O GLOBO - 13/03
O cardeal Carlo Maria Martini teria sido o homem certo na hora certa; agora, seria a vez de Sean O’Malley.
Há os cardeais que foram eleitos Papa e aqueles que, com tudo para sê-lo, perderam a vez. No fim do século passado, o cardeal Carlo Maria Martini, arcebispo de Milão, tinha tudo para ser o sucessor de João Paulo II. Era jesuíta, e jamais um padre da Companhia sentara no trono, mas também se sabia que raramente o cardeal de Milão perdia o papado sendo um dos favoritos do conclave. Com sua longevidade, o Papa Woytila atravessou o tempo e continuou no Vaticano, enquanto Martini deixou a arquidiocese aos 75 anos. Em 2005, quando João Paulo morreu, ele teria disputado os votos com o cardeal Ratzinger. Perdeu, sentiu o peso do mal de Parkinson e afastou-se. Na sua última entrevista disse que a Igreja estava “duzentos anos atrasada”. Morreu em 2012, mas o Vaticano teria sida outro com o “Martini branco” (nas suas palavras), à frente.
Se os cardeais querem um pontífice com MBA, capaz de entrar na Cúria, botar a casa em ordem e estabelecer um clima de tolerância mínima com a pedofilia, os escândalos financeiros e as maracutaias da Cúria, o Papa seria o capuchinho Sean O'Malley, de 67 anos. Ele entrou no conclave sem o favoritismo dos cardeais Angelo Scola (arcebispo de Milão) e dom Odilo Scherer, mas sua repentina ascensão à lista dos papabilimostra que a possibilidade existiu.
Um Papa americano ofende muita gente, mas O'Malley tem origem irlandesa, como dom Odilo Scherer a tem alemã. Além disso, um Papa com cara de Papai Noel é outra história. Trata-se de um religioso que pode ser visto nas ruas de Boston, andando com as roupas e as sandálias da ordem. Ele limpou sua arquidiocese, a mais prestigiosa e também uma das mais corruptas dos Estados Unidos. Seu antecessor, o cardeal Law, era um queridinho dos líderes dos movimentos de esquerda, mas vivia como um príncipe, mandava padres pedófilos para psiquiatras em vez de entregá-los à polícia, arruinou as finanças da arquidiocese, foi obrigado a renunciar e vive em Roma. Numa Igreja que condena o divórcio, ajeitou a anulação do matrimônio de um filho de Robert Kennedy.

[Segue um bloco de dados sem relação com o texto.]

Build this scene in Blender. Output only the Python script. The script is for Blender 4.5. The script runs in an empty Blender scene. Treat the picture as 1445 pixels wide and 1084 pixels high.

O'Maley é um pastor, foi missionário no Chile, junto aos sem teto do Caribe e concluiu um doutorado de literatura portuguesa e espanhola. Pacificou seu rebanho, indenizou 111 famílias de vítimas de abusos sexuais e foi o primeiro prelado a baixar uma política de repressão a essas práticas. A Arquidiocese de Boston tornou-se um polo de assistência a imigrantes. Para um trabalhador brasileiro na cidade, é mais negócio procurar ajuda na obra social de O'Malley do que o consulado de seu país. Mesmo assim, ainda há quem ache que ele fez pouco. No contencioso do capuchinho há a venda de um terreno da diocese para um fotógrafo por US$ 850 mil, revendido vinte dias depois para a Igreja Universal brasileira por US$ 2,65 milhões.
Se Martini tivesse sucedido Wojtyla, a Igreja não teria passado por aquilo que um dia poderá ser conhecido como a Crise de Ratzinger. Se O'Malley voltar para Boston como cardeal, algum dia se dirá que em março de 2013 perdeu-se a oportunidade de fazer aquilo que sabe-se lá quando será feito: entregar o trono do Vaticano a um administrador capaz de governar com uma política de tolerância mínima.